The French news agency - Agence France Presse - reported just a few days ago that Canadian authorities now have their hands on a second video-tape of missing diplomats Robert Fowler and Louis Guay. This video also apparently shows that their United-Nations driver, Soulmania Mounkaila, is alive and held by the same kidnappers.

In just two weeks it will be four months since the December 14th kidnapping of the three men on the outskirts of the capital of Niger, Niamey. Most of the insight and reporting on this sordid affair has come from sources well outside of Canada. Bloggers in New York and Europe...and in more official fashion from Agence France Presse.

For unfathomable reasons Canada's mainstream media has been uncharacteristically timid and silent about much of this story. Reports which have surfaced in the homeland have generally been lifted from the French news agency, or repeats of information published by enterprising Internet bloggers. It is almost shameful.

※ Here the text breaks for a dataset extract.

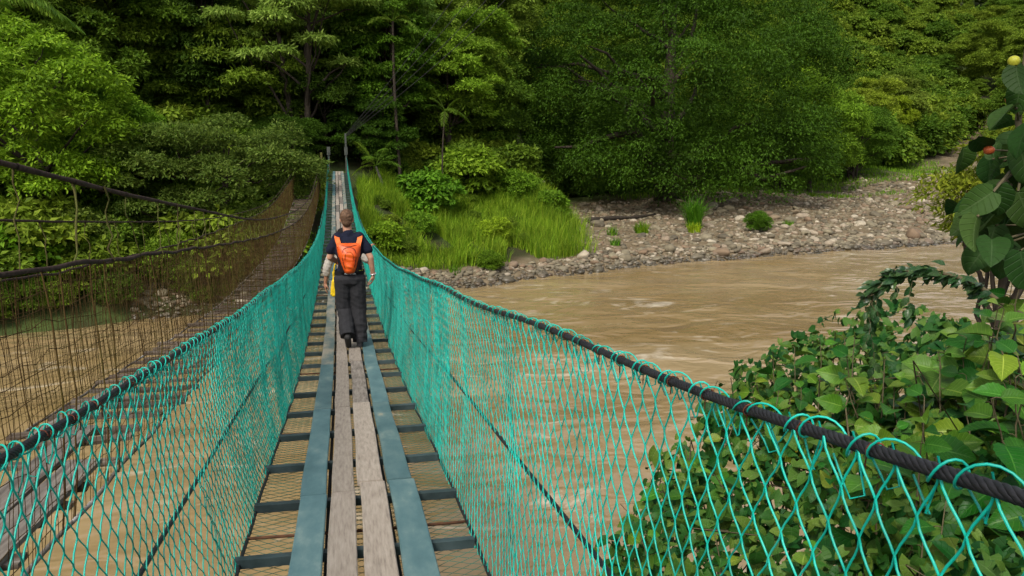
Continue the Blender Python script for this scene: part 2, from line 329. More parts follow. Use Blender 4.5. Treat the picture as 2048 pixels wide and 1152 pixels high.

Official Ottawa, even more so than the United-Nations organization, has cloaked the entire matter under some secretive veil on the premise of limiting harm to delicate negotiations for the safe release of the diplomats and the driver. The level of secrecy in fact makes it difficult to know the extent of negotiations, delicate or otherwise. Although the amount of reporting on these kidnappings elsewhere in the world is respectful and subdued, there has been enough of it to conclude that neither negotiations, nor the well-being of the diplomats (To what degree they are well) has been harmed by foreign journalists and bloggers trying their best to uncover details of a difficult story.

Robert Fowler is both former Canadian Ambassador to the United-Nations, and former Deputy-Minister at National Defence. His travelling companion, Louis Guay, is a distinguished diplomat. I just can't imagine that if U.S. diplomats of such reputation, say Andrew Young or John Negroponte, had vanished, the American media would be towing the submissive and docile line which appears to be influencing our reportage.

It's been hardly a week since Parliament's Information Commissioner slammed the Government and the Federal bureaucracy over a near conspiracy to make this perhaps the least transparent government in decades. In tabling the report, Commissioner Robert Marleau although polite, laid a great deal of the blame at the Prime-Minister's doorstep.

With respect to knowing the truth about the disappearance of Ambassadors Fowler and Guay and their U.N. driver, it seems that Canada's national media is marching in lockstep with the messaging which is crafted at the highest levels of our national government. And:-That is a shame!